The minimum investment for both the plans is Rs 10,000. Both BSE Sensex plan and Nifty Plan offer a choice of growth and dividend options. The dividend option also offers reinvestment facility. The fund aims to keep the tracking error in the range of + 2% by keeping the expenses as minimum as possible and will consider investing in index derivatives to reduce impact costs.

The portfolio of an Index Fund is weighted in the same proportions as the components of a broad-based share index. The performance of a fund consisting of company shares weighted in this way will mirror that of the index, thus ensuring that an index fund will not perform worse (or better) than the market as a whole. Many investors, especially the believers of Efficient Market theory, have reason to favour index funds on the assumption that trying to beat the market averages over the long run is futile, and their investments in these funds will atleast keep up with the market. As these funds track stock market indices instead of attempting to choose stocks, which may outperform, they simply buy all the shares in a given index in the proportion of the index.

The evidence is that the more mature the market, the more difficult it is to add value. As in a mature market the information received by fund managers is largely the same for everybody. So without taking big sector or stock bets, most fund managers generally under-perform index. From this perspective, Index funds may not be relevant now. But with our markets gaining maturity with growing institutionalisation, it may soon become relevant.

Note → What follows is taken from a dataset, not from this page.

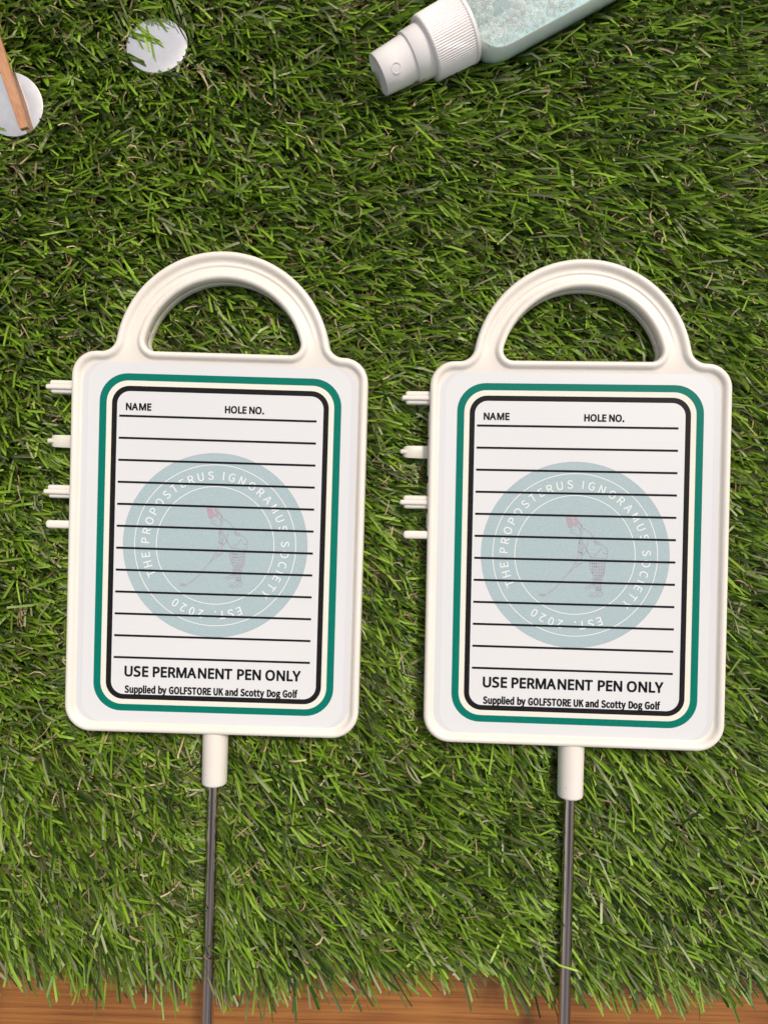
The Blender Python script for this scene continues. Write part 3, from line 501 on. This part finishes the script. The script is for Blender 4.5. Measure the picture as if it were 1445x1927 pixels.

An Index fund works as long as everybody else is analysing all the companies and the market is setting fair prices. As an Index fund does not know a company but simply buys it, irrespective of special situations. The markets are also coming to satisfy the other pre-requisite for an Index fund, which is sufficient liquidity. With our broad stock market's lacking depth, atleast the stocks in the leading indices i.e. Sensex (BSE-30) and Nifty (NSE-50) are very liquid. The launch of Index funds for domestic investors can well be a low cost way to get well-diversified stock-market exposure, with low cost. With emergence of a wide set of professional fund managers, the time of Index funds may just have arrived.

The key benefit of Indexing is that it is a simple and effective means to get a diversified stock portfolio, not proven yet but hopefully a low-cost fund management and you will be assured of not being a laggard. Ofcourse, at the cost of forgoing the opportunity to beat the market.

Fund Update: For the week ending August 25, 2001, the market gained 8.80 points (0.27%) on the Sensex and 11.11 points (0.72%) on BSE National Index. The top gainers were ING Growth Portfolio (+3.92%), Prudential ICICI Technology (3.47%), UTI Software (3.03%) and Alliance New Millenium (2.71%). The top losers were Alliance Basic Industries (-2.17%), Taurus Starshare (-1.27%), Magnum Contra (-1.17%), and GIC Growth Plus II (-0.99%).